Um minuto (reloaded)

Quanto tempo dura um minuto? Para esta pergunta, a relatividade da existência. Porque um minuto para o ocioso é só mais um tempo dissipado no esquecimento. Para quem padece de aguda dor, é uma eternidade que sufoca, ainda que, fatalmente, cesse e pereça. Quem está no gozo do prazer, é um instante que logo se desvanece no torpor dos sentidos. Há um minuto, porém, sobrevivente ao inferno em sua versão mais causticante e prolongada - um minuto entre dois corações que se percebem enleados por laços incorruptíveis de amor; eterno também, mas não como um minuto de dor. Diferentemente, é um instante que perdura porque a alma assim o quer e precisa.
A divagação não é fortuita. Sobreveio-me após assistir a "Cold Mountain": a biografia de alguns minutos de amor que alteraram dramaticamente a vida de um homem que decide desertar do exército sulista na Guerra Civil norte-americana, para voltar a uma relação que era pouco mais do que uma promessa. Nenhuma novidade nisso tudo: o filme só me fez lembrar que até hoje alguns minutos de minha vida se refazem repetidamente, instantes que transcendem à lei do relógio e se fixam nas paredes de minha consciência. É essa distensão do tempo que dá mais sentido à existência. Minutos cheios de vida, que compensam o vazio de muitos outros.

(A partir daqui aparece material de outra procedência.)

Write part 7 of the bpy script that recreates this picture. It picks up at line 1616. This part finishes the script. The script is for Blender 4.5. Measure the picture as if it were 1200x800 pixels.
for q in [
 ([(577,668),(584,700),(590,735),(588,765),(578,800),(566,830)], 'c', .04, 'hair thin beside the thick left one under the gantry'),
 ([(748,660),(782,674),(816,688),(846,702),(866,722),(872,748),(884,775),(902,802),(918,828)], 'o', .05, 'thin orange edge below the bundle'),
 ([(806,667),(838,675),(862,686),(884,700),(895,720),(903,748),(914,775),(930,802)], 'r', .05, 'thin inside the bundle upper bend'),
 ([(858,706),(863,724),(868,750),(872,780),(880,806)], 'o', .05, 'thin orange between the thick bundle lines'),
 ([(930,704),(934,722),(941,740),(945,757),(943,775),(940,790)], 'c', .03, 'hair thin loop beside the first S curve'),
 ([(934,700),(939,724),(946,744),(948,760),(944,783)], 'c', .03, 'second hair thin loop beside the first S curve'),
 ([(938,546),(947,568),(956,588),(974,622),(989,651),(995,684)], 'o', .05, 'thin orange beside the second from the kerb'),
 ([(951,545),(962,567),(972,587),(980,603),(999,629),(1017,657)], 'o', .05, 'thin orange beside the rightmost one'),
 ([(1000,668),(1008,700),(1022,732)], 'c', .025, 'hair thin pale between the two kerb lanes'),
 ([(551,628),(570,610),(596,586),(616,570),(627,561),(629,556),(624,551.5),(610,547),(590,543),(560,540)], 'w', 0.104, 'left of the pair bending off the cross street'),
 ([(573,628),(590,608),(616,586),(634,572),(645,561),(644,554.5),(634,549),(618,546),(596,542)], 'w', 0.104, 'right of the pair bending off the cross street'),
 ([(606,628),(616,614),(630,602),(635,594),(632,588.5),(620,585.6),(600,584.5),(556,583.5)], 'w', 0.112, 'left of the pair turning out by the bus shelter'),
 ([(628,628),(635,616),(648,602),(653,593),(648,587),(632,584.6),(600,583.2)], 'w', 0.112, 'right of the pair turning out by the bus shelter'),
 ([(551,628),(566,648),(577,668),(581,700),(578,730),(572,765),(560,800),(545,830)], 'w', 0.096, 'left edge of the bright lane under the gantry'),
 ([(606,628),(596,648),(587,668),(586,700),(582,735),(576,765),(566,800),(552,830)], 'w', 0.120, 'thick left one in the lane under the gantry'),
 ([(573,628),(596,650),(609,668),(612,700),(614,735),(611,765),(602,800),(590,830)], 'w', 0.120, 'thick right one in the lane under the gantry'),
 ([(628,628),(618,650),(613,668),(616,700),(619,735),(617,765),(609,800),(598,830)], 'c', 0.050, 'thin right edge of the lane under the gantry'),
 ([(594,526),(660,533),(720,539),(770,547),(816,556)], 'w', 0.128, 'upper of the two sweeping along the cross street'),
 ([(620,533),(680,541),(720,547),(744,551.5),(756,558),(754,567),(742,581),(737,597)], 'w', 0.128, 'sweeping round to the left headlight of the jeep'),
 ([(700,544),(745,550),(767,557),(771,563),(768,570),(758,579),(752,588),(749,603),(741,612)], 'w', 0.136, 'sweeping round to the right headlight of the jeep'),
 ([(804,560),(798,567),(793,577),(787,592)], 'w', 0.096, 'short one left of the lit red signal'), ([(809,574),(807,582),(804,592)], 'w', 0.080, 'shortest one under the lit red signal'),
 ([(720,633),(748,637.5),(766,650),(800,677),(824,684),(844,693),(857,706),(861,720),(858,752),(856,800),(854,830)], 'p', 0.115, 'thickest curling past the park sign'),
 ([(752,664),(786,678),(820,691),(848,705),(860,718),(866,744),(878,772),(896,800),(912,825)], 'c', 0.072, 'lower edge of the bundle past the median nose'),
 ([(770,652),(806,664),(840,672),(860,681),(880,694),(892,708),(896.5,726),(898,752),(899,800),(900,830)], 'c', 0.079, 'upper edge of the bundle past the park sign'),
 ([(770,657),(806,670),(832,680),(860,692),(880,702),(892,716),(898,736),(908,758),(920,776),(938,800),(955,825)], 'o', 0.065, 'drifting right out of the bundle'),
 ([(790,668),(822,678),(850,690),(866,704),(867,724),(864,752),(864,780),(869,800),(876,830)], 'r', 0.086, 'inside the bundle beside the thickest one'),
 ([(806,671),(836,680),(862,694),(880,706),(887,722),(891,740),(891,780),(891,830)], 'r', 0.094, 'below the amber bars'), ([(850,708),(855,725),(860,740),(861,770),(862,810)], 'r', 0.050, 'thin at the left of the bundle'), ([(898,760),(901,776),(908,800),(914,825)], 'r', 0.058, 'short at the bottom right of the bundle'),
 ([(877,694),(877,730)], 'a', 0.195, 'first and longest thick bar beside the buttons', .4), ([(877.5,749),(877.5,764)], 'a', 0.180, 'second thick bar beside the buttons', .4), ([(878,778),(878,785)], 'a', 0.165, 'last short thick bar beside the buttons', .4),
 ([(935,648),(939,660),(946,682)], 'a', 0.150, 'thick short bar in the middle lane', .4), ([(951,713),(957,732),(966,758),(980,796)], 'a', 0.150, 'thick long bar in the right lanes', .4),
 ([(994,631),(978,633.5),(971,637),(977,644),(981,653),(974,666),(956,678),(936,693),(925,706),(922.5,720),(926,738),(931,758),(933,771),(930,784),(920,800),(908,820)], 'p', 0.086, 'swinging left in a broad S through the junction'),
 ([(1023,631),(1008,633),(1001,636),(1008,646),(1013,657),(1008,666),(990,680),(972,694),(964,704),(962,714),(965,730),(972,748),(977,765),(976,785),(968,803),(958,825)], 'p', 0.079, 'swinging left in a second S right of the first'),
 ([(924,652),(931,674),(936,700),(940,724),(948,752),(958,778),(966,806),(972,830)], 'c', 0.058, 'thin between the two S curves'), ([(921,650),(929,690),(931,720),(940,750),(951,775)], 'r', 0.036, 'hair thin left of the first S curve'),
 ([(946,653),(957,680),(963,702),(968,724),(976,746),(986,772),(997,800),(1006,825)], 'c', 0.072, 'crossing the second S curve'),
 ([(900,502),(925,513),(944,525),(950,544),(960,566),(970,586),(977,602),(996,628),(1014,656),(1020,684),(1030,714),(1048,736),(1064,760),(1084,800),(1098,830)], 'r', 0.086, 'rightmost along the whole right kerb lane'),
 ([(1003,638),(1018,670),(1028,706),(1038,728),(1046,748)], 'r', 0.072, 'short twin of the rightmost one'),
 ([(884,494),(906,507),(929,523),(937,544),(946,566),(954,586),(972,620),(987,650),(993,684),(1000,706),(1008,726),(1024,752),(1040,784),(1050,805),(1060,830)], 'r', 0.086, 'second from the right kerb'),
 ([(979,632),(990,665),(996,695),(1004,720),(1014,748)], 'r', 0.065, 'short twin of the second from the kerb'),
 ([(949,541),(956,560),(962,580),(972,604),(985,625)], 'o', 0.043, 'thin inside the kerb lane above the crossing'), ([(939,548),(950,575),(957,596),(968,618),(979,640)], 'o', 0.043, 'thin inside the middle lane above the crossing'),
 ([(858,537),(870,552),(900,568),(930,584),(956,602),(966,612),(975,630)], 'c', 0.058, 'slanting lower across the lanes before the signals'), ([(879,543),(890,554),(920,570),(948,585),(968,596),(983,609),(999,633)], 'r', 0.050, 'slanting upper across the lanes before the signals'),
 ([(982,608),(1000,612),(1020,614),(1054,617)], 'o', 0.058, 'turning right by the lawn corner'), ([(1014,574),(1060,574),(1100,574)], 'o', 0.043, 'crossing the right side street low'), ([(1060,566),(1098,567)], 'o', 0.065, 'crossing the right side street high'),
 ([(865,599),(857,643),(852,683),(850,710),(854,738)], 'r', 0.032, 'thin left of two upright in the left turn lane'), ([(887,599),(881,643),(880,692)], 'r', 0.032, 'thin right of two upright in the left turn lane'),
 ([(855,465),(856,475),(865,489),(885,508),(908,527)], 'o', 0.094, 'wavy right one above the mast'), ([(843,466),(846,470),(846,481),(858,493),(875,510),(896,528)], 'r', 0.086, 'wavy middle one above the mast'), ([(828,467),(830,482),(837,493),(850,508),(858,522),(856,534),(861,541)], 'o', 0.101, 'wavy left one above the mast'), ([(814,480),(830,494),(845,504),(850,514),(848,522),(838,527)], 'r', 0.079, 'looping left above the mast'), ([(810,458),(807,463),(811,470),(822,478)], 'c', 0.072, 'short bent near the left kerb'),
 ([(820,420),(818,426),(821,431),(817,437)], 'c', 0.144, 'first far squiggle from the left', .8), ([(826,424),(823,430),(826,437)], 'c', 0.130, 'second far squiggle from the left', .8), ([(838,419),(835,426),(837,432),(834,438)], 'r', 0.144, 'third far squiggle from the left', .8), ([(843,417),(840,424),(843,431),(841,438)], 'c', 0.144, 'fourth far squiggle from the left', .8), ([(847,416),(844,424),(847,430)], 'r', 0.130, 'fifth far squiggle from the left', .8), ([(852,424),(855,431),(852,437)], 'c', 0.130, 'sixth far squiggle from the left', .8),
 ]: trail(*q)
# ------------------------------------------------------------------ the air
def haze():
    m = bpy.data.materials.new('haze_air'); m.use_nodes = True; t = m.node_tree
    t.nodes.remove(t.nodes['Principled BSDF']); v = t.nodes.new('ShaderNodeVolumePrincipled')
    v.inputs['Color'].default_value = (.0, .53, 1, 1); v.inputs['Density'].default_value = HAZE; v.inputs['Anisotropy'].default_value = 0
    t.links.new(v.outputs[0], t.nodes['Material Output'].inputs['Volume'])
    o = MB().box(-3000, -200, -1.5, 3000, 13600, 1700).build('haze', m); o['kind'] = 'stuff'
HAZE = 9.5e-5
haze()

Do filme, uma lição. O que vale todo um calvário de sacrifícios em nome de um sonho que dura apenas um minuto? A resposta simples: um minuto de sonho feito real pode perdurar indefinidamente na memória; uma vida insípida, vazia de amor, pobre de desejo, esfumaça-se na morte, fim natural de tudo, afinal, que esteriliza o sonho.
Por isso, guardo minutos cheios dessa carga vital. É natural, portanto, concordar com Pablo Neruda, para quem a falência da memória decretava o ocaso da existência. Envelhecer, escreveu o poeta chileno, não era ver a idade avançar e a face sulcar, mas esquecer, ceder à erosão das memórias que nos fazem o que somos.
Quem assiste a “O Carteiro e o Poeta”, que revive no cinema a relação de Neruda com o carteiro Mario Ruoppolo, acompanha como um homem cansado e desolado reencontra alegria em seus minutos e inspiração amorosa na poesia de um Neruda exilado. Mario rejuvenesce quando os minutos passam a lhe dar motivo para lembrar. É contaminado pela beleza poética, que lhe preenche a vida de um significado até então inexistente.
Há, por fim, que falar sobre uma categoria de tristes, aqueles que deixam de colecionar novos minutos; que não reeditam a vida; que, no entardecer de seus anos, se desmancham com o tempo e se submetem a uma lei que deveria apenas corromper a carne, não o espírito. Certo estava Victor Hugo, que recomendava aos velhos não se dedicarem ao desespero, na agonia de resgatar a juventude dourada. “É preciso deixar que eles – os anos – escorram por entre nós”, escreveu o autor de Les Misérables. Até porque, lembremos, quem tenta prender o tempo inventa uma prisão para si mesmo.